The presence of this small, but distinctive diaspora is unlikely to let David Cameron make UK easily sleepwalk out of Europe. Cameron’s current course of action will only make us cherish the achievements of those who changed Europe for good and continued doing so in their adopted countries.

The Scottish vote for independence was a protest vote against the Westminster establishment. It also led this weekend to one of Cool Britannia’s leaders in the last decade in the face of Alasdair Darling, the former New Labour Ex-Chequer, declare that he is stepping down as a prominent Labour MP at the next elections in 2015.

At this stage, voters alone together with major pro-Europe business associations like the Confederation of the British Industries (CBI) may still save UK’s EU membership, as the week started with a notable statement by Angela Merkel, the German Chancellor. She said that UK is ‘reaching the tipping point of no return to EU’ and that she would not tolerate any longer UK’s government questioning of EU’s free movement of people principle, which is embedded in the Roman Treaty.

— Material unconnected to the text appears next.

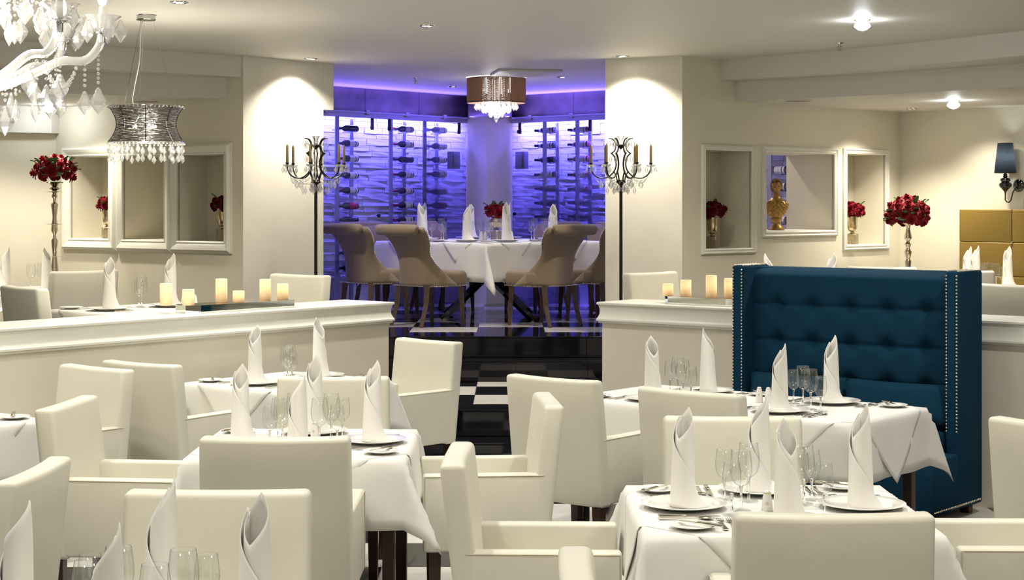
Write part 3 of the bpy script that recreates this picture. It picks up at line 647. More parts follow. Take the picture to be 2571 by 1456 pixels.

Getting this warning in this historic week when we mark the 25th anniversary of the anti-communist revolutions in CEE is a serious challenge before the coalition government. In addition, UK voters, including the long-standing Bulgarian, who could vote in UK general elections, always have the last word.

So, this week we should remember what happened in Bulgaria in 1989, regardless that the same UK press, which recently greeted 1000 new French bakeries in the UK, continues talking about EU migration meaning the migration from EU’s CEE countries, including negative mentions about the Romanians and Bulgarians in the UK.

Still, it will be a week when we will hear a lot about the Fall of the Berlin Wall and the German Cultural Institute in London marks the event with a feature film set in East Germany, entitled the Tower, based on a book by German author Uwe Tellkamp.

Another great way to commemorate the big event is to look at Maxim Leo’s book ‘Red Love’, written by a contemporary German journalist, who is now in his forties and who was only 19 when the Berlin Wall fell. It offers parallels of stark similarity and contrast with the November events in 1989 in Sofia and across the country.

This week we will also learn about the Poles in the UK famous with their ‘can do’ attitude, whereby now UK has got almost as many Polish residents as French. What we are less likely to hear is a proper commemoration of all anti-communist revolutions in 1989, especially the one in Bulgaria, as it remained less prominent in absence of any victims and street bloodshed at the time.

However, Bulgarian people have died for its after-1989 freedom. Most recently, a few people lost their lives for Bulgaria’s faster transition to democracy as we had at least two cases of people setting themselves on fire to make this point.

Today, another 39-old woman did the same in front of the Bulgarian Presidency official building in Sofia, now struggling for her life as a result.

It is worth remembering for those, who do not know that the bloody 1989 revolution in neighbouring Romania started as a result of ours, after Romanian towns on the Danube picked up satellite television signals from Bulgarian transmitters, letting them now that we had gone out on the streets. The Perestroika that has begun in Russia in the late 1980s has finally reached Romania, Europe’s last and worst totalitarian regime.

Years after, In 2010, I had the enormous privilege to interview Mikhail Gorbachev, a former Russian President and the Father of Perestroika, for a major US newspaper in my native Sofia, making an effort to rise up to my roots (pictured with his interpreter and myself).

Having been through all this, I prefer to believe that our PM in the UK will find a way to acknowledge 1989 rather than pushing UK out of EU.

He will also have one more reason to do it. The Arab Spring in 2011 we watched ever so closely, with Libya, Egypt and Tunisia trying to follow foot, ended with a considerable durable transition to a market economy and democracy in Tunisia only, not the rest.

Whatever David Cameron says this week, the story of Europe today, remains the story of reunited Europe.